Taobao is an online shopping platform similar to eBay.

The other two planes bought by SF Express are housed at the Shanghai Pudong International Airport.

They had an opening bid of 133.8m yuan ($29.4m) and 135m yuan ($29.7m) respectively, and both drew two participants during the auction process.

The jets were eventually gavelled off at 160.8m yuan ($35.3m) and 162m yuan ($35.6m), up 20 per cent from the starting bids.

According to rules on Taobao's auction site, bidders were required to make security deposits of 6.1m yuan ($13.4m), 6.7m yuan ($14.7m), and 6.8m yuan ($14.9m) for the respective jets before the auction.

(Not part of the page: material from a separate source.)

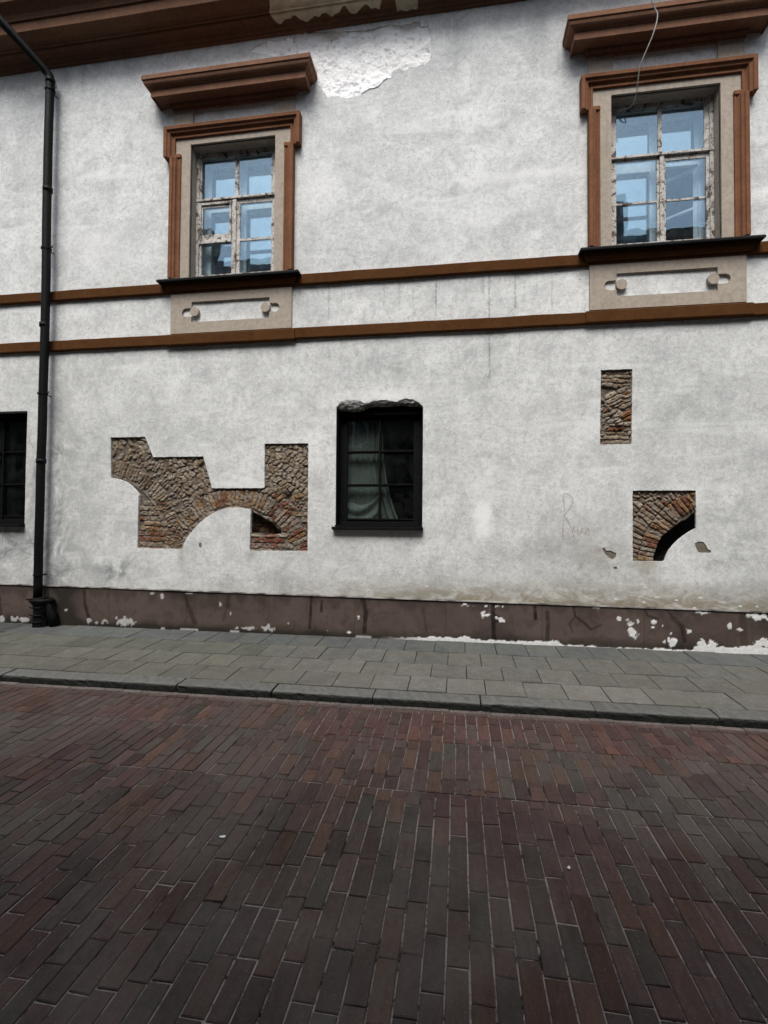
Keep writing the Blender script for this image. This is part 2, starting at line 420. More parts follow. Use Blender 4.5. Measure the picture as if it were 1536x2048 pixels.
# two stretcher rows beside the kerb
for (ya, yb, off) in ((-2.066, -2.008, 0), (-2.128, -2.070, .1)):
    x = -9+off
    while x < 7:
        L = random.uniform(.195, .215)
        c = brick_col(x, ya)
        kq = random.uniform(.7, 1.15)
        c = tuple(a*.3+b*.7*kq for a, b in zip(c, (.23, .205, .19) if off == 0 else (.11, .075, .066)))
        items.append((x+G_, x+L-G_, ya+.001, yb-.001, random.uniform(-.004, .004), 0, random.uniform(-.02, .02), c, random.uniform(-.008, .008)))
        x += L
strips = [(-2.132, -2.66), (-2.664, -3.362), (-3.366, -8.6)]
for si, (ya, yb) in enumerate(strips):
    x = -9.0
    while x < 7:
        wd = .0945+random.uniform(-.0025, .0025)
        y = ya; first = True; yend = yb
        while y > yend+.02:
            L = random.uniform(.255, .285)
            if first: L = random.choice([.09, .14, .2, .26]) + random.uniform(-.02, .02); first = False
            if y-L < yend+.05: L = y-yend
            if random.random() < .05 and L > .2: L *= .5
            xm = x+wob(x, y)+(x-.2)*.0 + (ya-y)*-.0
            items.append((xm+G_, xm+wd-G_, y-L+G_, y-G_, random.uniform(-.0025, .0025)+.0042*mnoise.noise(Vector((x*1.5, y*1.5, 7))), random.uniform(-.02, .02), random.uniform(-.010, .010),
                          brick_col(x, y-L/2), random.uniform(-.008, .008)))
            y -= L
        x += wd
blocks_mesh('road', items, MBRK, MJ, zroad, .004, .05, (-60, 60, -8.62, -1.985, .0075))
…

The winning bidder is obliged to complete the purchase by sending full payment within 15 working days.

SF Express confirmed to the Post it was the buyer of the two jets, without elaborating further.

The Shenzhen Intermediate People's Court has been trying to find buyers for the three planes since 2015, listing them with an initial combined price of 1.32 billion yuan ($290m). The previous six offline auctions fell through.


In September, the court put them up on Taobao's auction arm, with a combined minimum bid of 391m yuan ($86m), down 70 per cent from the initial level.

Last year, Concord Aerospace, a Florida-based aerospace company, tried to sell a Boeing 747 jumbo on eBay, with a starting bid of US$300,000 ($438,000). The aircraft's four jet engines had been removed and its electrical components had been stripped. Nonetheless, the plane didn't sell.

Demand for Boeing 747s, once known as the "Queen of the Skies", has been fading. Delta Air Lines and United Airlines are planning to phase out their remaining 747 wide-bodies by the end of this year.

Still, Boeing has recently raised its estimate for mainland Chinese aircraft demand in the next 20 years, forecasting total demand of 7,240 airlines valued at nearly US$1.1 trillion ($1.6 trillion).

"China's fleet size is expected to grow at a pace well above the world average, and almost 20 per cent of global new aeroplane demand will be from airlines based in China," Boeing said in its China Current Market Outlook in September.

SF Express, one of China's largest logistics service providers controlled by billionaire Wang Wei, said earlier this year that it will spend 2.7b yuan ($595m) to buy aeroplanes and recruit pilots.

Its subsidiary, SF Airlines, has a fleet of 40 freighters on Chinese domestic and regional routes. So far they operate with an all-Boeing fleet.